*EXERCISE OBJECTIVE*:
Print, exactly and with both ends included, the lines below that run from the one containing "Build this scene" to the one containing "COL = sc.collection". Pictures are omitted.
begin INFORMATION PROVIDED
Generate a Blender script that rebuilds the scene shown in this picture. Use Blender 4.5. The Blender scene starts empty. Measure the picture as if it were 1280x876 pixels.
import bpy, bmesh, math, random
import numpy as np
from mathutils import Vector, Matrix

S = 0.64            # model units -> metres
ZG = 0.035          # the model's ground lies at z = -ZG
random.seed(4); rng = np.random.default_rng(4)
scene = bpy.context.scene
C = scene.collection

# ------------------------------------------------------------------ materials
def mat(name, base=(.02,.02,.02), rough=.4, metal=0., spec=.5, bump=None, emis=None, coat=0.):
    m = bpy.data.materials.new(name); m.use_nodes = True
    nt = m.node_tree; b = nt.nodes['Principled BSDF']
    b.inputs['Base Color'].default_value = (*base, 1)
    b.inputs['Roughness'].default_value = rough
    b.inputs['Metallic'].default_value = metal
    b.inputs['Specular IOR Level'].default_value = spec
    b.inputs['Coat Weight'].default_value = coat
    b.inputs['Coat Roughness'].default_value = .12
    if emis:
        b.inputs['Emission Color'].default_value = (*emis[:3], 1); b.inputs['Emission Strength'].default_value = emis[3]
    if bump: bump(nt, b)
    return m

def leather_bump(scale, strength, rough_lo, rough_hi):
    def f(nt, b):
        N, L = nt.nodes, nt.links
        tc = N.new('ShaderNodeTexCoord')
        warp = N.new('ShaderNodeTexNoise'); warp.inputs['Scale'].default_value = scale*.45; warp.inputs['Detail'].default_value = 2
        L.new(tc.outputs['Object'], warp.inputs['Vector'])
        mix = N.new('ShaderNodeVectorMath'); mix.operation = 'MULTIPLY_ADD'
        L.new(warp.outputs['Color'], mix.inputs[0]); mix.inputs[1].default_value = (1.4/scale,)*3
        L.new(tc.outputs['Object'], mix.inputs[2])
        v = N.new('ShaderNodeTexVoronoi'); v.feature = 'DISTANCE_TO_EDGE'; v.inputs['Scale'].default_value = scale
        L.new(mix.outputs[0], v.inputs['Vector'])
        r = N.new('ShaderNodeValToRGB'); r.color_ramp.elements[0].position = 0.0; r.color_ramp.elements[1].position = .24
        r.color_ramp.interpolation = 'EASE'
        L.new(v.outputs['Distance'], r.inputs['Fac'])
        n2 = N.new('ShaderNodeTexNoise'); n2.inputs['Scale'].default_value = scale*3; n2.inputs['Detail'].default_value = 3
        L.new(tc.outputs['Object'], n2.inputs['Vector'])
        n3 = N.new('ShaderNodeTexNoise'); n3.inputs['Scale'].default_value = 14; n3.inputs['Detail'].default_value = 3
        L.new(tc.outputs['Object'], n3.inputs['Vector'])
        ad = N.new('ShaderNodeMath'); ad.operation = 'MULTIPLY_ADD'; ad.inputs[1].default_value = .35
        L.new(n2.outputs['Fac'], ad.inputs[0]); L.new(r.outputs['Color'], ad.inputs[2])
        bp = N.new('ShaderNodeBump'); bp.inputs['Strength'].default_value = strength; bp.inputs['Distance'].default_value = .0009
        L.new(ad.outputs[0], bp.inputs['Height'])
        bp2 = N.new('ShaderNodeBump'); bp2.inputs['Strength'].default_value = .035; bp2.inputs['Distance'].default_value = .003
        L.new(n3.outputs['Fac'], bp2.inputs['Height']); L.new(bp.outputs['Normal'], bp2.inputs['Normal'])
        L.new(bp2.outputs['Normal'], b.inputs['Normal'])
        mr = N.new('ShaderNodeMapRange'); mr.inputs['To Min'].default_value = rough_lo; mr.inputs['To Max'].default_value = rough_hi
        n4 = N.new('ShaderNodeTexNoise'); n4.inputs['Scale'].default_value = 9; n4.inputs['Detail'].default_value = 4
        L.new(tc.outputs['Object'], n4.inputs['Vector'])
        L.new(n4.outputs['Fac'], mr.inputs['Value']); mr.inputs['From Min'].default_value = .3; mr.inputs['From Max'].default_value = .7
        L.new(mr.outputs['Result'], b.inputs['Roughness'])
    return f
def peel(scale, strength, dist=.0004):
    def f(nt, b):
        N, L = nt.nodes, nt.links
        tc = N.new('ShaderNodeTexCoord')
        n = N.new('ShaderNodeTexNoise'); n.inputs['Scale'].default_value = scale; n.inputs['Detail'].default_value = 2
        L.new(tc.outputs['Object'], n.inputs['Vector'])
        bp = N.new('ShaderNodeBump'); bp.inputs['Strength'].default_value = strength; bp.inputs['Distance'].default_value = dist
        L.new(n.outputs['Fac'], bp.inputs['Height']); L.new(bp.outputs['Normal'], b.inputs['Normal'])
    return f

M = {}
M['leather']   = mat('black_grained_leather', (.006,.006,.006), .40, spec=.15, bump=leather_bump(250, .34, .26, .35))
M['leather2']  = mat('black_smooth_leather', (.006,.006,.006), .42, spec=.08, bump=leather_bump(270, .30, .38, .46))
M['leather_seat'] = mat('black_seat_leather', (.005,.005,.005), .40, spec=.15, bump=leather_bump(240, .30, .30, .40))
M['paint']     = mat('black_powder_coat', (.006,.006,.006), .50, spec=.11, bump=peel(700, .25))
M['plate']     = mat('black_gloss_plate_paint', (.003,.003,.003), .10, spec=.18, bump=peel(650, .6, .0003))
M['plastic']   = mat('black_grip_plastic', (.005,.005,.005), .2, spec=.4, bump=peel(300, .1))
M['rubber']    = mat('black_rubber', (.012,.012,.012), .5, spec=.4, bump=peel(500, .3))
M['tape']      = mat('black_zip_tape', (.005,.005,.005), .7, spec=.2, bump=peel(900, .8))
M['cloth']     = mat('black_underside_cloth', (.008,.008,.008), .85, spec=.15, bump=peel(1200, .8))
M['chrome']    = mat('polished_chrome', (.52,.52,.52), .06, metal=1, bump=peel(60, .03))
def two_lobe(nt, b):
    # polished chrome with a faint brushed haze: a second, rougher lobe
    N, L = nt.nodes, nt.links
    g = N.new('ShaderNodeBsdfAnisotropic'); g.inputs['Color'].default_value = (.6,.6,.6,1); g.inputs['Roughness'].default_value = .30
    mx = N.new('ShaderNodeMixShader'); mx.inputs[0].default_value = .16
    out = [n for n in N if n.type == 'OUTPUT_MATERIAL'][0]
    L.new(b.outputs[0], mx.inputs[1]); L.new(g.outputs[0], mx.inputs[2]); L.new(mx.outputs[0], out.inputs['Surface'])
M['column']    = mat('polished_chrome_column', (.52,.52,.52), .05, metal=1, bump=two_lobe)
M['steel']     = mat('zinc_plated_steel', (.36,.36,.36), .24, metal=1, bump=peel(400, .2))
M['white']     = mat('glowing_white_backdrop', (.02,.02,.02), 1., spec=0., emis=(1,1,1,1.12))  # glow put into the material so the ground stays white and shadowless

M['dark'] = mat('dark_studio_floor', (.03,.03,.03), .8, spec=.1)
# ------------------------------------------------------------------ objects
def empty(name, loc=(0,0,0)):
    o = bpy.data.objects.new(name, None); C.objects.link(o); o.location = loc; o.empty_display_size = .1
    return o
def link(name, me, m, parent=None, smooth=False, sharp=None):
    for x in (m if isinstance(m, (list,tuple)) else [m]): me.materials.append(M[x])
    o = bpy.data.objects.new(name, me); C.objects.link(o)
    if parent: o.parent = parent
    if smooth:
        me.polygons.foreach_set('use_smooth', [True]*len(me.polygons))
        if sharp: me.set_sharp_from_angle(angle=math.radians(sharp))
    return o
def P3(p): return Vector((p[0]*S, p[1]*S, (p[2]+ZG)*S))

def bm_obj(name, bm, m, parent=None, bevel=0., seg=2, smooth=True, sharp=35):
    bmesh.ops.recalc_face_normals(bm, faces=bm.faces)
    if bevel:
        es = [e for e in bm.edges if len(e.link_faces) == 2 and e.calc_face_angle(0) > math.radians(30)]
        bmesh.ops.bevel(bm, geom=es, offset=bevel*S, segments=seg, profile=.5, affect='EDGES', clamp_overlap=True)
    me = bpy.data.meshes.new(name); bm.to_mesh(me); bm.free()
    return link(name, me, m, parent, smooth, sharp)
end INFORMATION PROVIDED
begin INFORMATION PROVIDED
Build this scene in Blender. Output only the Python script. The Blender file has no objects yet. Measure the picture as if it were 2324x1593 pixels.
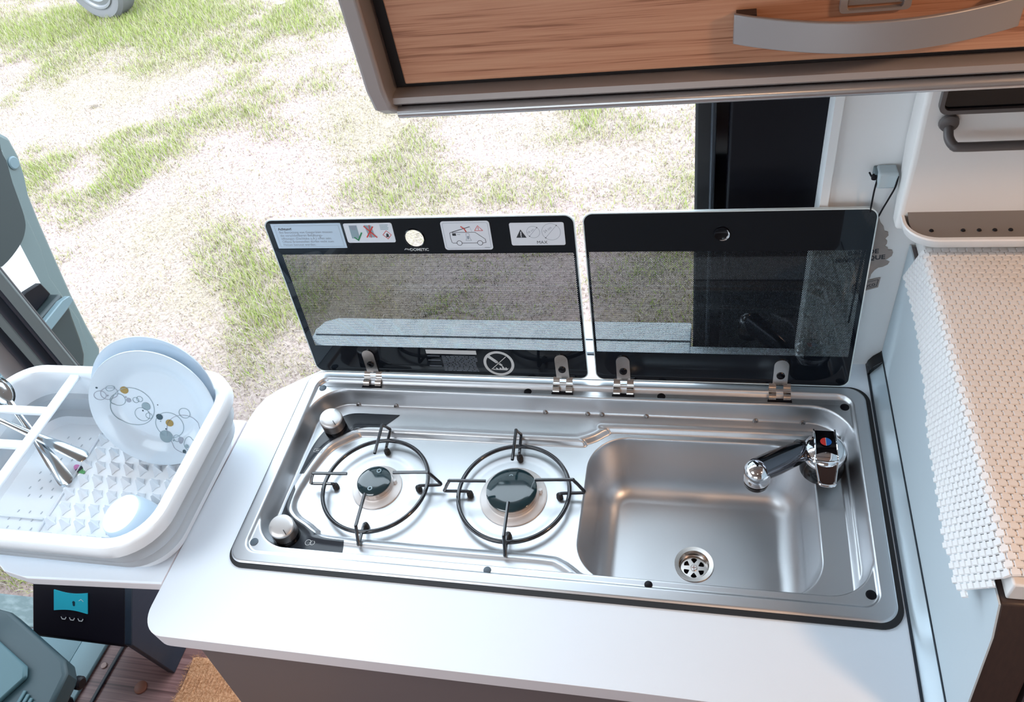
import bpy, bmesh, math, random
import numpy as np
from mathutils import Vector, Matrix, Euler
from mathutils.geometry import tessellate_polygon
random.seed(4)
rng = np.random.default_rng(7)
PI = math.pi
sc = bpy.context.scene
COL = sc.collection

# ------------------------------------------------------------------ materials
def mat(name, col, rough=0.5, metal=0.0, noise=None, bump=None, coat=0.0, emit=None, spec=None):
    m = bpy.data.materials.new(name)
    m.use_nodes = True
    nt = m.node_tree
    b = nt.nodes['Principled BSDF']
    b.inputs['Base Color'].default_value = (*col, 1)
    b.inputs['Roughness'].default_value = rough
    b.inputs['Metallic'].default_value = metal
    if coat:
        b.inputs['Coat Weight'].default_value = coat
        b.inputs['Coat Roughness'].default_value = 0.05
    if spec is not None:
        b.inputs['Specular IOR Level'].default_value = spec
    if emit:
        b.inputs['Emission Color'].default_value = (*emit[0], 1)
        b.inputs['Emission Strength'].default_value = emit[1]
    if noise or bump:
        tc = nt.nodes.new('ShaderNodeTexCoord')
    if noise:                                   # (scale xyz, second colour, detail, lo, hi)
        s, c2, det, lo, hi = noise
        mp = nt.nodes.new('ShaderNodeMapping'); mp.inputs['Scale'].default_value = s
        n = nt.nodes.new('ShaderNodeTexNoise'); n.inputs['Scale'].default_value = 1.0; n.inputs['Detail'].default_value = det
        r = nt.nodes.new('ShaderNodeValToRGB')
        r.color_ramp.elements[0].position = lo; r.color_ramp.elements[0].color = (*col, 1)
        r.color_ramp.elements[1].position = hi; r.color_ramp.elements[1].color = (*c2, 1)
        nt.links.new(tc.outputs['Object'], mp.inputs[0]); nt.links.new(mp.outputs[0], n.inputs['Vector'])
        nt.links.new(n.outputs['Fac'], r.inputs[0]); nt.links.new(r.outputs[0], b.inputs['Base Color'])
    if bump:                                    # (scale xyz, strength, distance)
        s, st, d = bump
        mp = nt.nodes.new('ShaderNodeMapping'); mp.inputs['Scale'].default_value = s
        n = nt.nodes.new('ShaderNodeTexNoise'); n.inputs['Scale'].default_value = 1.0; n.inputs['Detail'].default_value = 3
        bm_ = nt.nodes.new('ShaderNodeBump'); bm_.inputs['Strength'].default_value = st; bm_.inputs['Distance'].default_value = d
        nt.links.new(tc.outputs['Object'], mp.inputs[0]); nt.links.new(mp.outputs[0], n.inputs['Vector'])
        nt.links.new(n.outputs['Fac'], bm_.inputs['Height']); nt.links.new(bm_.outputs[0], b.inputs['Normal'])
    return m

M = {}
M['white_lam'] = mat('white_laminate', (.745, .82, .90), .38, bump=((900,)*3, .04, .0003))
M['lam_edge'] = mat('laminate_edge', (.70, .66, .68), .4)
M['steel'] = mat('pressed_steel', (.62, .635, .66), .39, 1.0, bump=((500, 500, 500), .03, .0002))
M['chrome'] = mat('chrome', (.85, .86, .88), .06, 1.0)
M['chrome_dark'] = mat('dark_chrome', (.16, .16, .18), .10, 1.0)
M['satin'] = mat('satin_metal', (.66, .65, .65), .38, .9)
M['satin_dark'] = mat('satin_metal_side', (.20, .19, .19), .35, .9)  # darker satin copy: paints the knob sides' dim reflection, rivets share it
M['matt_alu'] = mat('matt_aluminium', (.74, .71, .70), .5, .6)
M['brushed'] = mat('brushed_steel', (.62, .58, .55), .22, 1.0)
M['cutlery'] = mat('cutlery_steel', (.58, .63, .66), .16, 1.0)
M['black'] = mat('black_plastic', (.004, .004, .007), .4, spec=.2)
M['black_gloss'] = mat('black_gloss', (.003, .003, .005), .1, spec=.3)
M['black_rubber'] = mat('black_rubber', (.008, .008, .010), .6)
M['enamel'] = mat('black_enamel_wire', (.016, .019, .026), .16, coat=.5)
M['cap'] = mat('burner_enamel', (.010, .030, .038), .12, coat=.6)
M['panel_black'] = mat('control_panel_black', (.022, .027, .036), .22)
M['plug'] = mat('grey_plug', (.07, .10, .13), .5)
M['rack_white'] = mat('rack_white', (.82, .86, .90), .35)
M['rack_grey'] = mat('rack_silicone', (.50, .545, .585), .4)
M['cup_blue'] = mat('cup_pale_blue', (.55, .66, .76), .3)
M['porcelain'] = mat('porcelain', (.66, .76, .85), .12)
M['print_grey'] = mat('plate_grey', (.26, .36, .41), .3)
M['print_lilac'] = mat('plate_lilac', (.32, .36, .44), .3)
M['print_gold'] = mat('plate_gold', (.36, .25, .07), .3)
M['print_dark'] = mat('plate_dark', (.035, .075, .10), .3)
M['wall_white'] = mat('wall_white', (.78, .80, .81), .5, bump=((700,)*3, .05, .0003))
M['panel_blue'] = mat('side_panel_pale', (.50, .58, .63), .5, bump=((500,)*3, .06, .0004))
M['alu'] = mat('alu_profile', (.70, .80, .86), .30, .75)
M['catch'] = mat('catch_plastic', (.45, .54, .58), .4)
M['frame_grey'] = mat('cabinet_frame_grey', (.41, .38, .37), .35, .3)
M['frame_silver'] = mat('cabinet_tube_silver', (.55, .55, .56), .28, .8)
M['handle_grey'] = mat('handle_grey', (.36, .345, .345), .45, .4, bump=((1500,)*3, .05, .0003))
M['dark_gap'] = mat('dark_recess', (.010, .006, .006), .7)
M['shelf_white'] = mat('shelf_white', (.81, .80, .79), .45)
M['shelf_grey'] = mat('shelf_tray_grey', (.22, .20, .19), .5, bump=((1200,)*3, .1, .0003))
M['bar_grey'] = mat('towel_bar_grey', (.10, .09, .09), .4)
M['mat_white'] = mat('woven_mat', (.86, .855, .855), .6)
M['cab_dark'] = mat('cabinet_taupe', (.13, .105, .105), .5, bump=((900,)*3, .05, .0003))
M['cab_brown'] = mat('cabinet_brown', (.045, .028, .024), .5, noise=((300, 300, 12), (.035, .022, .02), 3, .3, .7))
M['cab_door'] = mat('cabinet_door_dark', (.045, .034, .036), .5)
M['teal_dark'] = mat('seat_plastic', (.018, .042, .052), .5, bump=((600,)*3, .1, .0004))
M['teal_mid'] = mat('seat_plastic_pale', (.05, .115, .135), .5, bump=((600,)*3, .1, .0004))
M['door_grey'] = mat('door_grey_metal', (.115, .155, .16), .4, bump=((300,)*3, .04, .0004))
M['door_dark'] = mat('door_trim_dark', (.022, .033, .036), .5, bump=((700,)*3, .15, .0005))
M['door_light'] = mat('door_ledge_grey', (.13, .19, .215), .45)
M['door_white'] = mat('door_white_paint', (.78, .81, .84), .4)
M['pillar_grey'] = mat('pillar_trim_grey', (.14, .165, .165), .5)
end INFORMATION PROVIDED
*RESULT FOR THIS EXERCISE*:
Build this scene in Blender. Output only the Python script. The Blender file has no objects yet. Measure the picture as if it were 2324x1593 pixels.
import bpy, bmesh, math, random
import numpy as np
from mathutils import Vector, Matrix, Euler
from mathutils.geometry import tessellate_polygon
random.seed(4)
rng = np.random.default_rng(7)
PI = math.pi
sc = bpy.context.scene
COL = sc.collection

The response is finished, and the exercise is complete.